§ **Exercise goal**: Give back a single number, the count of lines containing the word "objects".
* Begin Records for processing *
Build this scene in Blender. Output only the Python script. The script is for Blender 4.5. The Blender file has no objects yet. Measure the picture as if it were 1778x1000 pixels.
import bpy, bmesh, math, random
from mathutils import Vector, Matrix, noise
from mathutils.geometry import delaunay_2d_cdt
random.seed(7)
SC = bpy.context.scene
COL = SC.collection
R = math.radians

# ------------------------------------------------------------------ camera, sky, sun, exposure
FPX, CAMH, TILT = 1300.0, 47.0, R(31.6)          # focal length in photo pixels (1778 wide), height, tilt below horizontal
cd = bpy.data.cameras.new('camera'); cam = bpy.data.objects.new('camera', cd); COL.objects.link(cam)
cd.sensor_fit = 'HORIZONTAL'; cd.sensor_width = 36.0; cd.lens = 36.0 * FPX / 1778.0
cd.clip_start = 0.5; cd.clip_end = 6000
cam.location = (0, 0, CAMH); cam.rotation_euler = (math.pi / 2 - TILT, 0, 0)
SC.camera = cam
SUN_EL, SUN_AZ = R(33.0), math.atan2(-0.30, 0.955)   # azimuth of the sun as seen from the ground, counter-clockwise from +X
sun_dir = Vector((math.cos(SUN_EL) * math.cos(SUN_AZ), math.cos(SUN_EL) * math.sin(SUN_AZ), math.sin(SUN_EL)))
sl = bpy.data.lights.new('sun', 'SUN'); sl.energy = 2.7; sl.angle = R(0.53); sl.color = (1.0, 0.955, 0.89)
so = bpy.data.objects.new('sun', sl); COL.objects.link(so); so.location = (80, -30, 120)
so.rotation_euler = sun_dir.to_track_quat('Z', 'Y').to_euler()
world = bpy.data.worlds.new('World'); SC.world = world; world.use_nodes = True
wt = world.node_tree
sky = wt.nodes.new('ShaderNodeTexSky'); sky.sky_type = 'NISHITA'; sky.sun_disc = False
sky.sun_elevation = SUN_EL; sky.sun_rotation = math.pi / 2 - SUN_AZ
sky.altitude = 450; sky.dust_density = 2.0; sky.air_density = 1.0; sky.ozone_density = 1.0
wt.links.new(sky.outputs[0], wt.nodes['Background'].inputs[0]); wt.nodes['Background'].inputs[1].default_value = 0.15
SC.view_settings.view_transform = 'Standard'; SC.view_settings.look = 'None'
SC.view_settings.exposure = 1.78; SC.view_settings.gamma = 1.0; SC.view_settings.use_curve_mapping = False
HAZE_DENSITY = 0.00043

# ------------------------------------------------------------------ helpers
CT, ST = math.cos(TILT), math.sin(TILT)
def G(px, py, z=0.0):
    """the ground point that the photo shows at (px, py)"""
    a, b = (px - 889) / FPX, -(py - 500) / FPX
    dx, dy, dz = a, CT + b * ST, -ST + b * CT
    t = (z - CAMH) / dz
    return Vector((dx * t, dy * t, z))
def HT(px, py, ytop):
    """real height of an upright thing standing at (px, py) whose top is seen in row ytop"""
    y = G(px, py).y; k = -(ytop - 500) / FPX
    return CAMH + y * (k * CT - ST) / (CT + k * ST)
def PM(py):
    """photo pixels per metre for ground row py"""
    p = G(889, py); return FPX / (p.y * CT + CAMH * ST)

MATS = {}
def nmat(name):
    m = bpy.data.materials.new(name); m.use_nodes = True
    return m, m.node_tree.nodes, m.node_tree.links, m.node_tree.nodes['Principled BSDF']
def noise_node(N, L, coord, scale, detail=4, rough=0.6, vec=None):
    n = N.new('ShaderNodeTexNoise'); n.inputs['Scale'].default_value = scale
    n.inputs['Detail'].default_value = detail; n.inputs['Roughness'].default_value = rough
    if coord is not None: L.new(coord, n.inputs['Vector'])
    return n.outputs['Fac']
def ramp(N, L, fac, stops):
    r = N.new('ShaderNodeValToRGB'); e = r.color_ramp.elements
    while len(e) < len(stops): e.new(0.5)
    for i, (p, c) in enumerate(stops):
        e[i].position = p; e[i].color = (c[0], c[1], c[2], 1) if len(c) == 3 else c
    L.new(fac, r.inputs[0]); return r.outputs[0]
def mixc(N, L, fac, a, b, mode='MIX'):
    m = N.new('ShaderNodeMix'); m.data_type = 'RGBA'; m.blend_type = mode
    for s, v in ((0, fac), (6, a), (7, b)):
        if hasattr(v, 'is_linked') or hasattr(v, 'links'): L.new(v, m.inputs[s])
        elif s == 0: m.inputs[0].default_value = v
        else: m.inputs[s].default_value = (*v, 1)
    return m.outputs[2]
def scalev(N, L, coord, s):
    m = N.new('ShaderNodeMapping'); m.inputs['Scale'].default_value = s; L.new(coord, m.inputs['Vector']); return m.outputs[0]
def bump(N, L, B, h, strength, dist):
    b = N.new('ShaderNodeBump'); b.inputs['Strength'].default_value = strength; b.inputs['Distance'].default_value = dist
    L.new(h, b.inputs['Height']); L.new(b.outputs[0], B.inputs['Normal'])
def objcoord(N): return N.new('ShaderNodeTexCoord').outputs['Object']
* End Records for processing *
* Begin Records for processing *
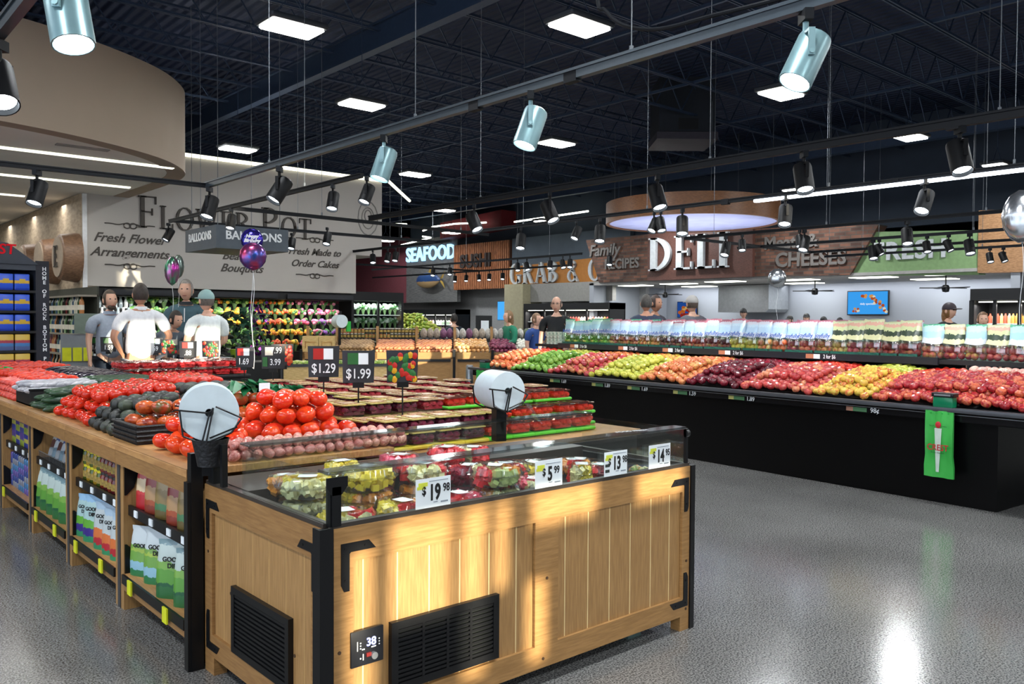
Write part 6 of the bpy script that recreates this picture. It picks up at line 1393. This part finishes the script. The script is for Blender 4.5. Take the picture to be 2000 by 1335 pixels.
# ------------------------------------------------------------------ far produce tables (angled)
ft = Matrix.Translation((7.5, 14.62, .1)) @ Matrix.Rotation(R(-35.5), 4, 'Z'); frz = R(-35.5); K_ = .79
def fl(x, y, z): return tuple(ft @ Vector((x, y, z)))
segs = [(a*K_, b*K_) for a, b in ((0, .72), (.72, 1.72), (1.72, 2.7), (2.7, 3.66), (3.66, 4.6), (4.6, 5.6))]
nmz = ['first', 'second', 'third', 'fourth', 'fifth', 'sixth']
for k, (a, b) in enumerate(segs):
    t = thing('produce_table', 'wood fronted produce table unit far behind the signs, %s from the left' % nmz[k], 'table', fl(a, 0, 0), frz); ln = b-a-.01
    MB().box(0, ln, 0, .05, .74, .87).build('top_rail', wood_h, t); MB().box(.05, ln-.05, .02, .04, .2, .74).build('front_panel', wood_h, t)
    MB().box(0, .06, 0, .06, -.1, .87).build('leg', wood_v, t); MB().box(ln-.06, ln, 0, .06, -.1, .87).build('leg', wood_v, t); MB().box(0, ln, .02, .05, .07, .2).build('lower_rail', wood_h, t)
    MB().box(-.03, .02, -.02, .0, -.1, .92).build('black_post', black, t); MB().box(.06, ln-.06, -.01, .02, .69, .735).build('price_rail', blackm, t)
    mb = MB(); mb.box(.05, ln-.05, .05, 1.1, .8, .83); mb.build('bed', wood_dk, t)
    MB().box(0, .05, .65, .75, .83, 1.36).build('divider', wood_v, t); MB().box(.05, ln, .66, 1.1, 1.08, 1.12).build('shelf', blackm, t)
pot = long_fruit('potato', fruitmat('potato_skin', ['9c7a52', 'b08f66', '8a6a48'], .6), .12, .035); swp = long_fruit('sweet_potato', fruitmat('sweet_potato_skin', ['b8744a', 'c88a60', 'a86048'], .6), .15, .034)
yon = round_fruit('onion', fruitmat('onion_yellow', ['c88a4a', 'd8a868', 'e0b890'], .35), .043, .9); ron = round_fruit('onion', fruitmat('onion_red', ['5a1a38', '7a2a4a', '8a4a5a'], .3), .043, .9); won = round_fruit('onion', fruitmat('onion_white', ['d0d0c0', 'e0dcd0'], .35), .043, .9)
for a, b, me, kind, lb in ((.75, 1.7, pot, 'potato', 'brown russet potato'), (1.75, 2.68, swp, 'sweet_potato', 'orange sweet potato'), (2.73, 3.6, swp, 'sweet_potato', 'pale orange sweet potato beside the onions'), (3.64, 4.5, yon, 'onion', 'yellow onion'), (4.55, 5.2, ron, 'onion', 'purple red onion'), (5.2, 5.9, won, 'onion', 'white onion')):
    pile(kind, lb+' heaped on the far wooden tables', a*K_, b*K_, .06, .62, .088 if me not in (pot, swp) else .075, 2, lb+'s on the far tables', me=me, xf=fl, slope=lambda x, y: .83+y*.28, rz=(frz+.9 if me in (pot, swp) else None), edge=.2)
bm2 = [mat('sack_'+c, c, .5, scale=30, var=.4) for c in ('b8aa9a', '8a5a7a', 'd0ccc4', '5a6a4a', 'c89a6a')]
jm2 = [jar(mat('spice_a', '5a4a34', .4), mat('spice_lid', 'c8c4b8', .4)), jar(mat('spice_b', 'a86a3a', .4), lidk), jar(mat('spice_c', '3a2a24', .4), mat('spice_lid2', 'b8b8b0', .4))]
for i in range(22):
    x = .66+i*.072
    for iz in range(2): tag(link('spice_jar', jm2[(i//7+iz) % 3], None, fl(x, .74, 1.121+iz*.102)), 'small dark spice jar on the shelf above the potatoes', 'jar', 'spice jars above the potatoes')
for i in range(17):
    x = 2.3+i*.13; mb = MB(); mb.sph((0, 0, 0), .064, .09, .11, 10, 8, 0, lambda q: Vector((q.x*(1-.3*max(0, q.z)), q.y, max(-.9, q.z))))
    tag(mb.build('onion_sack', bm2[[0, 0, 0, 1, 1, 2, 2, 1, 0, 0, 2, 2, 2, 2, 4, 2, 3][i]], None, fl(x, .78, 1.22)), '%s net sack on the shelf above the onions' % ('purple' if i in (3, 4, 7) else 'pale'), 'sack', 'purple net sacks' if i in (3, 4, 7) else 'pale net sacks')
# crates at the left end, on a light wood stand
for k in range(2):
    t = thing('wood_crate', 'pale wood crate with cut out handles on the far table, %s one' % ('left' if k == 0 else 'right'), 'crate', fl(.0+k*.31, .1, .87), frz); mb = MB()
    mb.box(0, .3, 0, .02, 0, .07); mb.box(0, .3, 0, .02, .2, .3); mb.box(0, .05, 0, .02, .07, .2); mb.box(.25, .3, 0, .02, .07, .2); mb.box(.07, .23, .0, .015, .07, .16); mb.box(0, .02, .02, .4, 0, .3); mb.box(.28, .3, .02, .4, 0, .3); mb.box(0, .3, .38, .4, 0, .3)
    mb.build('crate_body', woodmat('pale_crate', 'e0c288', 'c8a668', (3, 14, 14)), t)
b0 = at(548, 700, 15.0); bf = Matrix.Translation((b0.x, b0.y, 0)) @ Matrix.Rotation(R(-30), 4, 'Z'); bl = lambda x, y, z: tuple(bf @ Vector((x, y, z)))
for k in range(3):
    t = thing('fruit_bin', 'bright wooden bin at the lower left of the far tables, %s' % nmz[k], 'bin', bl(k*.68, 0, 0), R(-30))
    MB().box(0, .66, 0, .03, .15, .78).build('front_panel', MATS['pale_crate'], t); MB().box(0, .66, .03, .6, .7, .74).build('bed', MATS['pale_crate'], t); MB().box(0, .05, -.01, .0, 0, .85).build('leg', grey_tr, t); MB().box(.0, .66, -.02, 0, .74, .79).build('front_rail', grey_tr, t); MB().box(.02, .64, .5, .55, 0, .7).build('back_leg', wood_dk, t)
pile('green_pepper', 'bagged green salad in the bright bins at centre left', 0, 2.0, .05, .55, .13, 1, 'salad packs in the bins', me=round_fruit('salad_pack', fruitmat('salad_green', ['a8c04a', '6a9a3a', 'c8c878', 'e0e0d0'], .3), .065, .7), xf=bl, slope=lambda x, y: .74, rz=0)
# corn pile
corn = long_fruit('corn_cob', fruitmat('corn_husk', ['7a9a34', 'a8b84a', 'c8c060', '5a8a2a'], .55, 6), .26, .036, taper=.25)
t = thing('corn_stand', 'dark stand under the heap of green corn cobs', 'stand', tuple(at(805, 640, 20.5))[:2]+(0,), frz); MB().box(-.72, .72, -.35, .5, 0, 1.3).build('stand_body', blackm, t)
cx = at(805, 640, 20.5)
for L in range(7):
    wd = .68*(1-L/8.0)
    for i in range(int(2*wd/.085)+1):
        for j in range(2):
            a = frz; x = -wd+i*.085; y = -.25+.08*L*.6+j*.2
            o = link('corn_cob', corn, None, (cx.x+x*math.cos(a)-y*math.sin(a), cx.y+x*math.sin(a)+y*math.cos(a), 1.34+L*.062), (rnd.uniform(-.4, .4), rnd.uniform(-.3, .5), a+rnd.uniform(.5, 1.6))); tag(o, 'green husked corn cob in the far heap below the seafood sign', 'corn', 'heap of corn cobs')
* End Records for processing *
§ **Expected answer**: 3